The temperature vs. pressure phase diagram of water shows us that at about 1 atmosphere of pressure (which is nearly equal to the ambient pressure at sea level) liquid water turns into ice. As we continue to lower the temperature though, there isn't much apparent change according to a simple phase diagram. Our ice will stay ice as we cool.

Now, there are ways to keep water a liquid below 0oC at room temperature while still maintaining the same pressure. You could add an impurity like salt. Salt is often used on roadways to keep ice from freezing and making the ice slippery.

You could also have "supercooled" water. To turn into ice, the liquid water needs a nucleation point. The nucleation point is just something that ice crystals can start growing on. If there's no "seed" for the ice crystals to grow, they will just stay as a liquid. As soon as a particle of dust is added or the container is shaken, the water, which can be much lower than 0oC, will nearly instantly freeze. You can supercool water yourself, but it's a very delicate process. The easiest way would be to take an unopened bottle of purified or distilled water and stick it in the freezer. In a few hours, the temperature will be below freezing, but the water will still be a liquid!

You could also increase the pressure. You might notice something interesting to the phase diagram of water compared to other materials. As the pressure is increased, the melting point decreases. This may seem strange, but without this, life would be much, much different (or even non-existent!). That means you could increase the pressure and have ice turn into water even as you lower the temperature below 0oC. Food scientists have applied this principle to thawing: thawing with high pressures can thaw food nearly three times faster than at normal atmospheric pressure.

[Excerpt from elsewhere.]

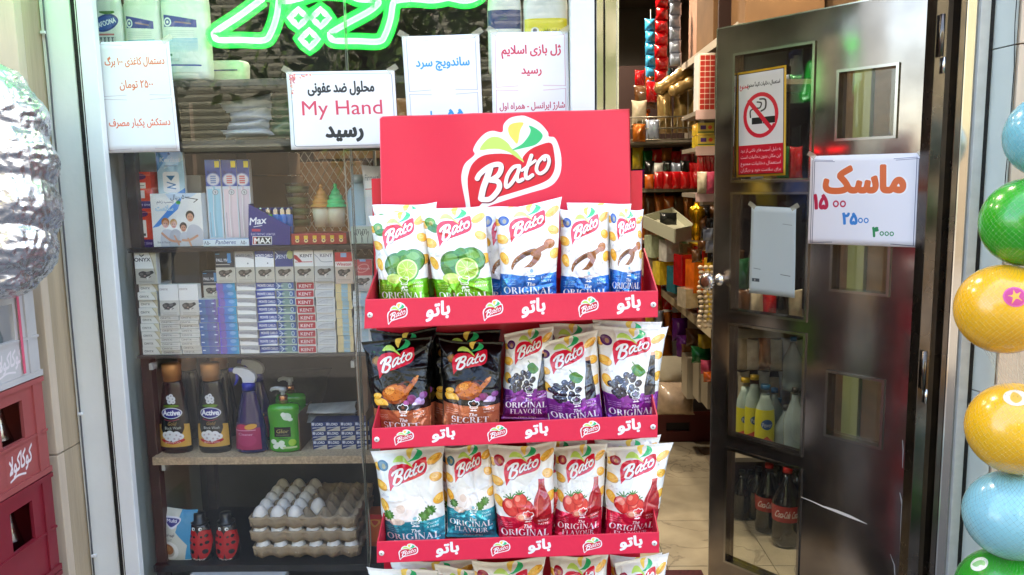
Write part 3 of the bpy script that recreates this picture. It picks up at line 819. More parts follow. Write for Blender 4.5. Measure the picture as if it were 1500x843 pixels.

One interesting tidbit that the water phase diagram does not point out is all of the different crystal rearrangements of water. Hydrogen and oxygen have a little bit of freedom to distort their bonds and change the crystal shape. There is a lot of research on finding new rearrangements of water and exploring their properties. Researchers call these rearrangements "polymorphs" (which literally just means "many shapes"). If you're familiar with Kurt Vonnegut's Cat's Cradle, he writes about a fictional form of ice that freezes at room temperature. If you seeded water on Earth with this ice, all water would immediately freeze solid at room temperature and could destroy all life! Fortunately, there aren't any forms of ice like Vonnegut's creation, but there have been as many as nineteen different polymorphs of ice discovered thus far!